ORDERED that the judgment is reversed, the complaint is reinstated, a new trial is granted, and the matter is remitted to the Supreme Court, Nassau County, for a new trial consistent herewith, with costs to abide the event.

The plaintiff entered into a written agreement with defendants whereby the defendants agreed to provide catering services for her wedding.   She subsequently commenced this action seeking damages, inter alia, arising from the alleged breach of that agreement.   At trial, the Supreme Court directed a verdict in favor of the defendants after the plaintiff's case, finding, among other things, a failure of proof as to damages.   We reverse.

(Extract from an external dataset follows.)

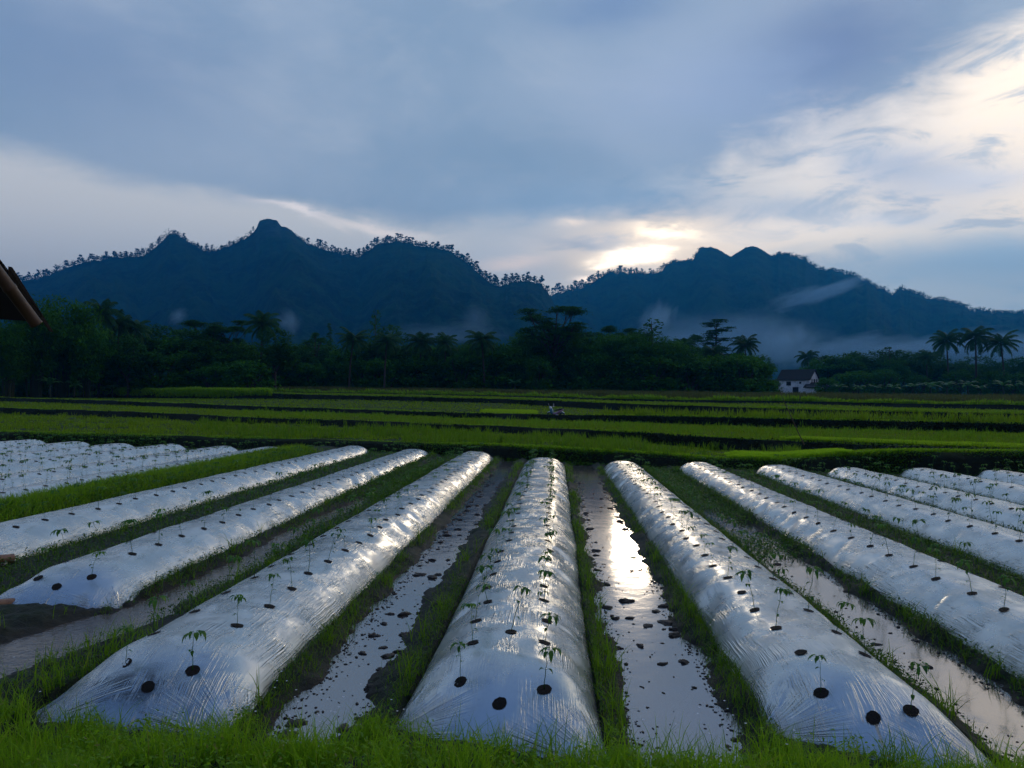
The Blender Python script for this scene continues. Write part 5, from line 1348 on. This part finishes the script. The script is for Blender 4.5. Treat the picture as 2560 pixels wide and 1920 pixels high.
mb_ = MB(); mb_.tube([[-.52, 0, .92], [-.60, 0, .55], [-.62, 0, .28]], .03, 6); obj('fork', mb_.mesh('fork', [M['chrome']]), bike)
mb_ = MB(); mb_.tube([[-.05, .14, .26], [.35, .15, .25], [.82, .15, .34]], [.02, .035, .045], 8); mb_.box((.05, 0, .30), (.36, .2, .2)); obj('engine', mb_.mesh('engine', [M['chrome']]), bike)

# ------------------------------------------------------------ thin bamboo stick on the bank
m, q, b_ = mat('bamboo_cane', (.30, .20, .10), .45, 0, .4)
tx = q.n('ShaderNodeTexCoord'); n1 = q.noise(tx.outputs['Object'], 5, 5, .7); n2 = q.noise(tx.outputs['Object'], 40, 3, .7)
q.l(q.mix(q.ss(n1, .35, .7), (.10, .052, .022), (.035, .018, .008)), b_.inputs['Base Color']); M['cane'] = m
def cane(mb_, A, B, r0, r1, nodes, k=12, sag=0.0):
    A = np.array(A, float); B = np.array(B, float); P_ = []; rr = []
    for i in range(nodes):
        for f, s_ in ((0.02, 1.10), (.06, 1.0), (.5, .97), (.94, 1.0), (.98, 1.10)):
            t_ = (i + f) / nodes; P_.append(A * (1 - t_) + B * t_ + np.array([0, 0, -sag * 4 * t_ * (1 - t_)])); rr.append((r0 * (1 - t_) + r1 * t_) * s_)
    mb_.tube(P_, rr, k)
sb = at(2011, 1104, 22.0); sb[2] = ground_far(sb[0], 22.0) - .1 if abs(ground_far(sb[0], 22.0) - sb[2]) < .3 else sb[2] - .1
st_ = at(1948, 974, 22.3); mb_ = MB(); cane(mb_, sb, st_, .016, .007, 9, 6, .03)
tag(obj('bamboo_stick', mb_.mesh('bamboo_stick', [M['cane']])), 'thin leaning bamboo stick planted on the bank by the bright rice seedlings', 'stick')
m, q, b_ = mat('pale_bamboo', (.30, .17, .10), .5, 0, .3); tx = q.n('ShaderNodeTexCoord'); n1 = q.noise(tx.outputs['Object'], 9, 5, .7)
q.l(q.mix(q.ss(n1, .35, .7), (.36, .20, .12), (.16, .085, .05)), b_.inputs['Base Color']); M['palecane'] = m
# two bamboo poles lying at the left
for i, (u0, v0, dd, u1, v1, d1, lab) in enumerate([(66, 1532, 6.45, -420, 1590, 5.3, 'thick brown bamboo pole lying by the dark blue bed end, lower of two'), (33, 1418, 8.0, -420, 1455, 6.6, 'brown bamboo pole end beside the bed, upper of two')]):
    A_ = at(u0, v0, dd); B_ = at(u1, v1, d1); mb_ = MB(); cane(mb_, A_, B_, .042 if i == 0 else .045, .05, 5)
    po = obj('bamboo_pole', mb_.mesh('bamboo_pole', [M['palecane']]), None, (0, 0, .10)); tag(po, lab, 'pole', 'bamboo poles lying at the left')
    # forked rests carry them off the ground
    for k_, tt_ in enumerate((.45, .8)):
        c0 = A_ * (1 - tt_) + B_ * tt_; mb_ = MB(); cane(mb_, [c0[0], c0[1] + .05, -.1], [c0[0], c0[1] + .05, c0[2] + .05], .03, .025, 3, 8)
        rs_ = obj('stake', mb_.mesh('stake', [M['cane']]), po); rs_.name = 'stake'

# ------------------------------------------------------------ hut eave at the upper left
m, q, b_ = mat('old_thatch', (.02, .016, .012), .9, 0, .1); tx = q.n('ShaderNodeTexCoord')
bump(q, b_, q.noise(tx.outputs['Object'], 30, 5, .7), .8, .02); M['thatch'] = m
hut = empty('field_hut', (-3.4, 3.3, .1)); tag(hut, 'field hut with dark roof corner and bamboo rafter showing at the edge', 'hut')
o3 = np.array([-3.4, 3.3, .1])
A_ = at(-330, 215, 3.1); B_ = at(103, 783, 3.9); C_ = at(-20, 780, 4.9); D_ = at(-600, 760, 5.4); E_ = at(-900, 330, 4.2)
mb_ = MB(); mb_.prism([p_ - o3 for p_ in (A_, B_, C_, D_, E_)], [0, 0.02, -.045]); obj('roof', mb_.mesh('roof', [M['thatch']], False), hut)
R0 = at(-300, 285, 3.05); R1 = at(92, 812, 3.72); mb_ = MB(); cane(mb_, R0 - o3, R1 - o3, .032, .029, 5, 14); raf = obj('rafter', mb_.mesh('rafter', [M['cane']]), hut)
mb_ = MB(); q0 = at(20, 690, 3.72); q1 = at(124, 829, 3.95); mb_.prism([q0 - o3, q0 - o3 + [0, 0, .05], q1 - o3 + [0, 0, .004], q1 - o3], [0, .03, 0]); obj('batten', mb_.mesh('batten', [M['thatch']], False), hut)
for (u_, v_, d_) in ((-560, 560, 4.0), (-900, 400, 4.4)):
    T_ = at(u_, v_, d_); mb_ = MB(); cane(mb_, [T_[0] - o3[0], T_[1] - o3[1], -.3], T_ - o3, .05, .045, 6); obj('post', mb_.mesh('post', [M['cane']]), hut)

# ------------------------------------------------------------ haze and mist
hz = MB(); hz.box((0, 1650, 290), (5600, 3500, 602)); 
m = bpy.data.materials.new('haze'); m.use_nodes = True; nt = m.node_tree; nt.nodes.clear()
pv = nt.nodes.new('ShaderNodeVolumePrincipled'); ou = nt.nodes.new('ShaderNodeOutputMaterial'); nt.links.new(pv.outputs[0], ou.inputs['Volume'])
pv.inputs['Color'].default_value = (.03, .37, .80, 1); pv.inputs['Density'].default_value = .00030; pv.inputs['Anisotropy'].default_value = .45
tag(obj('haze', hz.mesh('haze', [m], False)), kind='stuff')
def mist(u, v, d, size, dens, rot=0.0, seed=0):
    c0 = at(u, v, d)
    m = bpy.data.materials.new('mist'); m.use_nodes = True; nt = m.node_tree; nt.nodes.clear(); q = NG(nt)
    tx = q.n('ShaderNodeTexCoord'); ln = q.n('ShaderNodeVectorMath', operation='LENGTH'); q.l(tx.outputs['Object'], ln.inputs[0])
    n1 = q.noise(tx.outputs['Object'], 1.5, 4, .6, .6); nd = nt.nodes[-1]
    mp = q.n('ShaderNodeMapping'); q.l(tx.outputs['Object'], mp.inputs[0]); mp.inputs['Location'].default_value = (seed * 3.1, seed, 0); q.l(mp.outputs[0], nd.inputs['Vector'])
    e = q.m('ADD', ln.outputs['Value'], q.m('MULTIPLY', q.m('SUBTRACT', n1, .5), 1.6))
    den = q.m('MULTIPLY', q.ss(e, .95, .15), dens)
    pv = q.n('ShaderNodeVolumePrincipled'); pv.inputs['Color'].default_value = (.55, .82, 1, 1); q.l(den, pv.inputs['Density']); pv.inputs['Anisotropy'].default_value = .2
    ou = q.n('ShaderNodeOutputMaterial'); q.l(pv.outputs[0], ou.inputs['Volume'])
    import bmesh
    bm = bmesh.new(); bmesh.ops.create_icosphere(bm, subdivisions=3, radius=1.0); me = bpy.data.meshes.new('mist'); bm.to_mesh(me); bm.free(); me.materials.append(m)
    o = obj('mist', me, None, tuple(c0)); o.scale = size; o.rotation_euler = (0, -R(rot), math.atan2(-c0[0], c0[1])); tag(o, kind='stuff')
mist(2080, 728, 1500, (85, 60, 16), 0.0240, 20, 1)
mist(2000, 745, 1500, (75, 60, 22), 0.0144, 15, 2)
mist(1960, 865, 900, (45, 40, 32), 0.0288, 35, 3)
mist(2120, 880, 1000, (90, 50, 26), 0.0288, 8, 4)
mist(2350, 870, 1000, (120, 60, 22), 0.0288, 8, 5)
mist(2540, 880, 1000, (110, 60, 28), 0.0288, 0, 6)
mist(1800, 850, 1100, (170, 80, 55), 0.0144, 0, 7)
mist(1640, 800, 900, (34, 30, 20), 0.0288, 50, 8)
mist(722, 805, 700, (14, 20, 16), 0.0180, 30, 9)
mist(1190, 800, 800, (22, 30, 20), 0.0075, -40, 10)
mist(1120, 835, 800, (80, 40, 14), 0.0090, 0, 11)
mist(445, 790, 800, (14, 30, 10), 0.0120, 40, 12)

 Giving the plaintiff the benefit of every reasonable inference to be drawn from the evidence presented, there was a rational basis upon which the jury could have concluded that the defendants breached the subject agreement and that the plaintiff was damaged thereby (see, Rhabb v. New York City Hous. Auth., 41 N.Y.2d 200, 391 N.Y.S.2d 540, 359 N.E.2d 1335).   Further, on the evidence presented, it cannot be said that any award of damages would have necessarily been “merely speculative, possible or imaginary” (Matter of Rothko, 43 N.Y.2d 305, 323, 401 N.Y.S.2d 449, 372 N.E.2d 291;  see also, Curiale v. Peat, Marwick, Mitchell & Co., 214 A.D.2d 16, 630 N.Y.S.2d 996).   Rather, the jury could have rationally awarded damages in an amount representing the “best approximation possible through the exercise of good judgment and common sense” (Matter of Rothko, supra;  see also, Curiale v. Peat, Marwick, Mitchell & Co., supra).   Recovery will not be denied merely because the quantum of damages is uncertain or difficult to ascertain (see, Berley Indus. v. City of New York, 45 N.Y.2d 683, 412 N.Y.S.2d 589, 385 N.E.2d 281;  Clark-Fitzpatrick v. State of New York, 258 A.D.2d 431, 682 N.Y.S.2d 916).   Thus, the Supreme Court should not have directed a verdict in favor of the defendants.

 However, contrary to the plaintiff's contention, she is not entitled to recover damages for emotional distress pursuant to her breach of contract claim.   It is well settled that a simple breach of contract is not to be considered a tort unless a legal duty independent of the contract itself has been violated (see, Clark-Fitzpatrick, Inc. v. Long Island R.R. Co., 70 N.Y.2d 382, 521 N.Y.S.2d 653, 516 N.E.2d 190;  Wehringer v. Standard Security Life Ins. Co., 57 N.Y.2d 757, 454 N.Y.S.2d 984, 440 N.E.2d 1331;  Fleming v. Allstate Ins. Co., 106 A.D.2d 426, 482 N.Y.S.2d 519, affd. 66 N.Y.2d 838, 498 N.Y.S.2d 365, 489 N.E.2d 252, cert. denied 475 U.S. 1096, 106 S.Ct. 1493, 89 L.Ed.2d 894).   Here, the plaintiff failed to demonstrate that the defendant owed and violated such an independent legal duty.